• _Short problem_: Copy the lines below as they are; omit the images they contain.

======

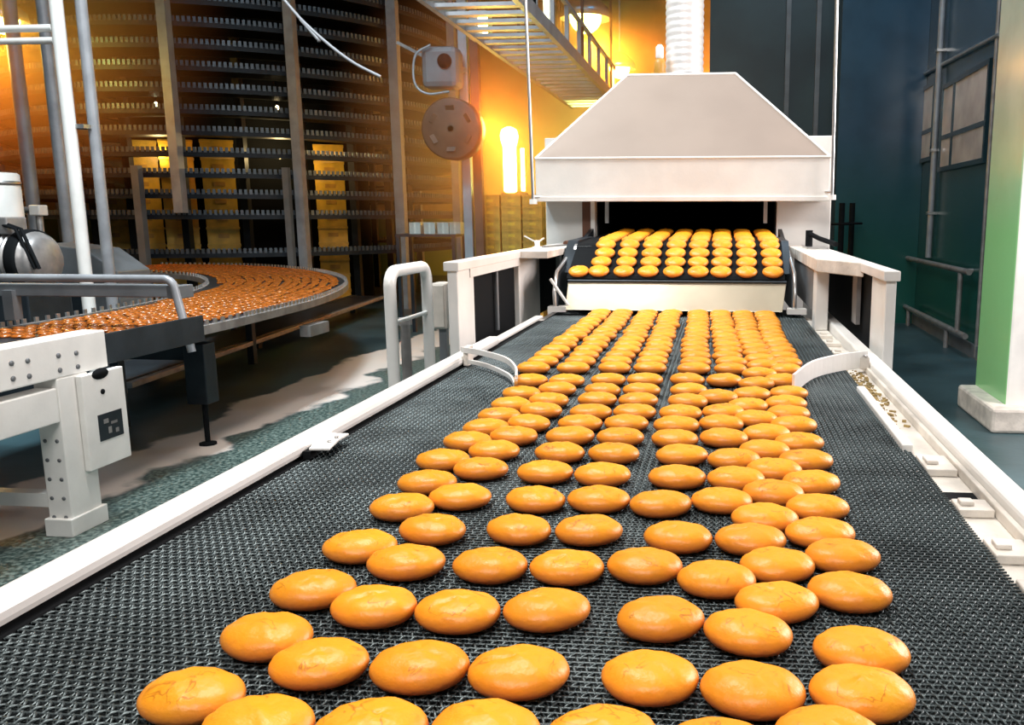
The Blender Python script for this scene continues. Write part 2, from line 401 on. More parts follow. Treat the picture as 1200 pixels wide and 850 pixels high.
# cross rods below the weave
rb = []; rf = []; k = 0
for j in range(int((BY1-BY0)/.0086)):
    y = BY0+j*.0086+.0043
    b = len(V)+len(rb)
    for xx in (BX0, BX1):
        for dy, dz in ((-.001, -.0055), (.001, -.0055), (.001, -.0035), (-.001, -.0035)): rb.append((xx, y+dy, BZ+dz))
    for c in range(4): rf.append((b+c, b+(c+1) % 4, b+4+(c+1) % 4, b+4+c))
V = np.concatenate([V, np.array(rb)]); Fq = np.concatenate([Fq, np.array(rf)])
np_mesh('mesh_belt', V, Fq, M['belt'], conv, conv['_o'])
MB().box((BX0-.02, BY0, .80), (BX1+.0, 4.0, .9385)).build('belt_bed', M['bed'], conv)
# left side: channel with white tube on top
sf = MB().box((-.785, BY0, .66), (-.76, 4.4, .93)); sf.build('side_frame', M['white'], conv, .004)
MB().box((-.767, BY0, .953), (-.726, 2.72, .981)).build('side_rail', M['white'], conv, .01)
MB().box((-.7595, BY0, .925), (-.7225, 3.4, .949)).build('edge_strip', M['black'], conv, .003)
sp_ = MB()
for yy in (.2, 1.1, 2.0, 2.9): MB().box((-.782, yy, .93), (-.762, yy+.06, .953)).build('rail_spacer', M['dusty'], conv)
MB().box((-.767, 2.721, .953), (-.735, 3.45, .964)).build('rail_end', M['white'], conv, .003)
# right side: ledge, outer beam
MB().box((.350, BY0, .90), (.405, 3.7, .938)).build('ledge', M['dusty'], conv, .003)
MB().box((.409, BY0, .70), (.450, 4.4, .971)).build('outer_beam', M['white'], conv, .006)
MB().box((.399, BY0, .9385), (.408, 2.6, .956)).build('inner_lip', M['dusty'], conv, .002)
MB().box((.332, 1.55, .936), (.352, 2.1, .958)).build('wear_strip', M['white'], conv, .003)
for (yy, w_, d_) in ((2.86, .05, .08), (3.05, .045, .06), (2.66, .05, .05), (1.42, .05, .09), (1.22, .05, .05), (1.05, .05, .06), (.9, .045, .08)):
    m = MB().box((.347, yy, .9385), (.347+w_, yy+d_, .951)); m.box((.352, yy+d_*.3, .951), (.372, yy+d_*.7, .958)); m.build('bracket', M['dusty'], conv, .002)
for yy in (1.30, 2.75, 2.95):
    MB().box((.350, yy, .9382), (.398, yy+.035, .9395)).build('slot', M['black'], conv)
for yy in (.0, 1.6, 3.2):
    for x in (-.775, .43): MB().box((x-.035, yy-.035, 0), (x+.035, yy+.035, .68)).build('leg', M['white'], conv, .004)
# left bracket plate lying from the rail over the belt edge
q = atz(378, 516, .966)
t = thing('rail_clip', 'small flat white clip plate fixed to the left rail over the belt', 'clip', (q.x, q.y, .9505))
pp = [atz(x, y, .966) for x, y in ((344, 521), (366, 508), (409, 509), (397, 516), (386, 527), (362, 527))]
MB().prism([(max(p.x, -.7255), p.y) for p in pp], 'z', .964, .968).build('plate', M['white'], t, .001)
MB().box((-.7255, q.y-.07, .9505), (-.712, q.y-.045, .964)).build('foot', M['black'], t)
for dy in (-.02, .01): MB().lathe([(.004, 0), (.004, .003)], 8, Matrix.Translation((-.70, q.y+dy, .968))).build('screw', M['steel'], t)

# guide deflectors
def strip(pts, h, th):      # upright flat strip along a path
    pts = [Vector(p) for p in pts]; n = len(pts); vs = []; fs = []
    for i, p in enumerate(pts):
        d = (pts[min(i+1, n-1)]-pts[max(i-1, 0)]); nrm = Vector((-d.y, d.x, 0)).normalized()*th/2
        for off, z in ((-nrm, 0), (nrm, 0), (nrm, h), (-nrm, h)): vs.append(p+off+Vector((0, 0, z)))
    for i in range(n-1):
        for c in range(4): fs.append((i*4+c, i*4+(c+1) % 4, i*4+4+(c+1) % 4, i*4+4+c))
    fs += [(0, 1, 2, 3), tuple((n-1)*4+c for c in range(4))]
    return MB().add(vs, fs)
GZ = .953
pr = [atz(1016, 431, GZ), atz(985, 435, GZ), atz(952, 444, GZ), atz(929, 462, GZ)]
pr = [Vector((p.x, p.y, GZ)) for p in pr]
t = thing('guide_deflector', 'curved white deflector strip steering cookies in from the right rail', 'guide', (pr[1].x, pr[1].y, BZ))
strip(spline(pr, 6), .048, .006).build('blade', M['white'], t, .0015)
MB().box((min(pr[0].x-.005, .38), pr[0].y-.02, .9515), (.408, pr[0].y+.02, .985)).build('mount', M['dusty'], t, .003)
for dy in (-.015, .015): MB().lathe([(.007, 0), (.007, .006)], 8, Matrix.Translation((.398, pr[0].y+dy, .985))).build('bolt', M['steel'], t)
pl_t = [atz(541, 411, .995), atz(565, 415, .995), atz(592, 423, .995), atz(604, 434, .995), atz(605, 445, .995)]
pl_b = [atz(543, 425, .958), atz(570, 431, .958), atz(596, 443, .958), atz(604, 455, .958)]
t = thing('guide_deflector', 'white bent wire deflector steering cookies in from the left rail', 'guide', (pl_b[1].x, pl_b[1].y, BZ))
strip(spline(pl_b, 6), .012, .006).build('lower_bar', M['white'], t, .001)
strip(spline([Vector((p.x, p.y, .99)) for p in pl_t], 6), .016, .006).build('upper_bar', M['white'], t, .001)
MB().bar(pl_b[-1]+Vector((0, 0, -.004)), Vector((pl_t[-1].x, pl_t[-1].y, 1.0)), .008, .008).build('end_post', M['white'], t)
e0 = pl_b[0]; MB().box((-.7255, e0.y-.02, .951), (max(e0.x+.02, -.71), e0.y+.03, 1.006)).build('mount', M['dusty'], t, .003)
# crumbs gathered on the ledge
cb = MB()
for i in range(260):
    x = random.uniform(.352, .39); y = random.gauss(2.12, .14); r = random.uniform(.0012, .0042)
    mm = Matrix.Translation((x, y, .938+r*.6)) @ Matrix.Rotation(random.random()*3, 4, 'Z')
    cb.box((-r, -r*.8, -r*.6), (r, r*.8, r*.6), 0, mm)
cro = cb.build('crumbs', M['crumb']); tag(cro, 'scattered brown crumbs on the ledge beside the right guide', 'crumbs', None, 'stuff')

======

• _Reply_:
The Blender Python script for this scene continues. Write part 2, from line 401 on. More parts follow. Treat the picture as 1200 pixels wide and 850 pixels high.
# cross rods below the weave
rb = []; rf = []; k = 0
for j in range(int((BY1-BY0)/.0086)):
    y = BY0+j*.0086+.0043
    b = len(V)+len(rb)
    for xx in (BX0, BX1):
        for dy, dz in ((-.001, -.0055), (.001, -.0055), (.001, -.0035), (-.001, -.0035)): rb.append((xx, y+dy, BZ+dz))
    for c in range(4): rf.append((b+c, b+(c+1) % 4, b+4+(c+1) % 4, b+4+c))
V = np.concatenate([V, np.array(rb)]); Fq = np.concatenate([Fq, np.array(rf)])
np_mesh('mesh_belt', V, Fq, M['belt'], conv, conv['_o'])
MB().box((BX0-.02, BY0, .80), (BX1+.0, 4.0, .9385)).build('belt_bed', M['bed'], conv)
# left side: channel with white tube on top
sf = MB().box((-.785, BY0, .66), (-.76, 4.4, .93)); sf.build('side_frame', M['white'], conv, .004)
MB().box((-.767, BY0, .953), (-.726, 2.72, .981)).build('side_rail', M['white'], conv, .01)
MB().box((-.7595, BY0, .925), (-.7225, 3.4, .949)).build('edge_strip', M['black'], conv, .003)
sp_ = MB()
for yy in (.2, 1.1, 2.0, 2.9): MB().box((-.782, yy, .93), (-.762, yy+.06, .953)).build('rail_spacer', M['dusty'], conv)
MB().box((-.767, 2.721, .953), (-.735, 3.45, .964)).build('rail_end', M['white'], conv, .003)
# right side: ledge, outer beam
MB().box((.350, BY0, .90), (.405, 3.7, .938)).build('ledge', M['dusty'], conv, .003)
MB().box((.409, BY0, .70), (.450, 4.4, .971)).build('outer_beam', M['white'], conv, .006)
MB().box((.399, BY0, .9385), (.408, 2.6, .956)).build('inner_lip', M['dusty'], conv, .002)
MB().box((.332, 1.55, .936), (.352, 2.1, .958)).build('wear_strip', M['white'], conv, .003)
for (yy, w_, d_) in ((2.86, .05, .08), (3.05, .045, .06), (2.66, .05, .05), (1.42, .05, .09), (1.22, .05, .05), (1.05, .05, .06), (.9, .045, .08)):
    m = MB().box((.347, yy, .9385), (.347+w_, yy+d_, .951)); m.box((.352, yy+d_*.3, .951), (.372, yy+d_*.7, .958)); m.build('bracket', M['dusty'], conv, .002)
for yy in (1.30, 2.75, 2.95):
    MB().box((.350, yy, .9382), (.398, yy+.035, .9395)).build('slot', M['black'], conv)
for yy in (.0, 1.6, 3.2):
    for x in (-.775, .43): MB().box((x-.035, yy-.035, 0), (x+.035, yy+.035, .68)).build('leg', M['white'], conv, .004)
# left bracket plate lying from the rail over the belt edge
q = atz(378, 516, .966)
t = thing('rail_clip', 'small flat white clip plate fixed to the left rail over the belt', 'clip', (q.x, q.y, .9505))
pp = [atz(x, y, .966) for x, y in ((344, 521), (366, 508), (409, 509), (397, 516), (386, 527), (362, 527))]
MB().prism([(max(p.x, -.7255), p.y) for p in pp], 'z', .964, .968).build('plate', M['white'], t, .001)
MB().box((-.7255, q.y-.07, .9505), (-.712, q.y-.045, .964)).build('foot', M['black'], t)
for dy in (-.02, .01): MB().lathe([(.004, 0), (.004, .003)], 8, Matrix.Translation((-.70, q.y+dy, .968))).build('screw', M['steel'], t)

# guide deflectors
def strip(pts, h, th):      # upright flat strip along a path
    pts = [Vector(p) for p in pts]; n = len(pts); vs = []; fs = []
    for i, p in enumerate(pts):
        d = (pts[min(i+1, n-1)]-pts[max(i-1, 0)]); nrm = Vector((-d.y, d.x, 0)).normalized()*th/2
        for off, z in ((-nrm, 0), (nrm, 0), (nrm, h), (-nrm, h)): vs.append(p+off+Vector((0, 0, z)))
    for i in range(n-1):
        for c in range(4): fs.append((i*4+c, i*4+(c+1) % 4, i*4+4+(c+1) % 4, i*4+4+c))
    fs += [(0, 1, 2, 3), tuple((n-1)*4+c for c in range(4))]
    return MB().add(vs, fs)
GZ = .953
pr = [atz(1016, 431, GZ), atz(985, 435, GZ), atz(952, 444, GZ), atz(929, 462, GZ)]
pr = [Vector((p.x, p.y, GZ)) for p in pr]
t = thing('guide_deflector', 'curved white deflector strip steering cookies in from the right rail', 'guide', (pr[1].x, pr[1].y, BZ))
strip(spline(pr, 6), .048, .006).build('blade', M['white'], t, .0015)
MB().box((min(pr[0].x-.005, .38), pr[0].y-.02, .9515), (.408, pr[0].y+.02, .985)).build('mount', M['dusty'], t, .003)
for dy in (-.015, .015): MB().lathe([(.007, 0), (.007, .006)], 8, Matrix.Translation((.398, pr[0].y+dy, .985))).build('bolt', M['steel'], t)
pl_t = [atz(541, 411, .995), atz(565, 415, .995), atz(592, 423, .995), atz(604, 434, .995), atz(605, 445, .995)]
pl_b = [atz(543, 425, .958), atz(570, 431, .958), atz(596, 443, .958), atz(604, 455, .958)]
t = thing('guide_deflector', 'white bent wire deflector steering cookies in from the left rail', 'guide', (pl_b[1].x, pl_b[1].y, BZ))
strip(spline(pl_b, 6), .012, .006).build('lower_bar', M['white'], t, .001)
strip(spline([Vector((p.x, p.y, .99)) for p in pl_t], 6), .016, .006).build('upper_bar', M['white'], t, .001)
MB().bar(pl_b[-1]+Vector((0, 0, -.004)), Vector((pl_t[-1].x, pl_t[-1].y, 1.0)), .008, .008).build('end_post', M['white'], t)
e0 = pl_b[0]; MB().box((-.7255, e0.y-.02, .951), (max(e0.x+.02, -.71), e0.y+.03, 1.006)).build('mount', M['dusty'], t, .003)
# crumbs gathered on the ledge
cb = MB()
for i in range(260):
    x = random.uniform(.352, .39); y = random.gauss(2.12, .14); r = random.uniform(.0012, .0042)
    mm = Matrix.Translation((x, y, .938+r*.6)) @ Matrix.Rotation(random.random()*3, 4, 'Z')
    cb.box((-r, -r*.8, -r*.6), (r, r*.8, r*.6), 0, mm)
cro = cb.build('crumbs', M['crumb']); tag(cro, 'scattered brown crumbs on the ledge beside the right guide', 'crumbs', None, 'stuff')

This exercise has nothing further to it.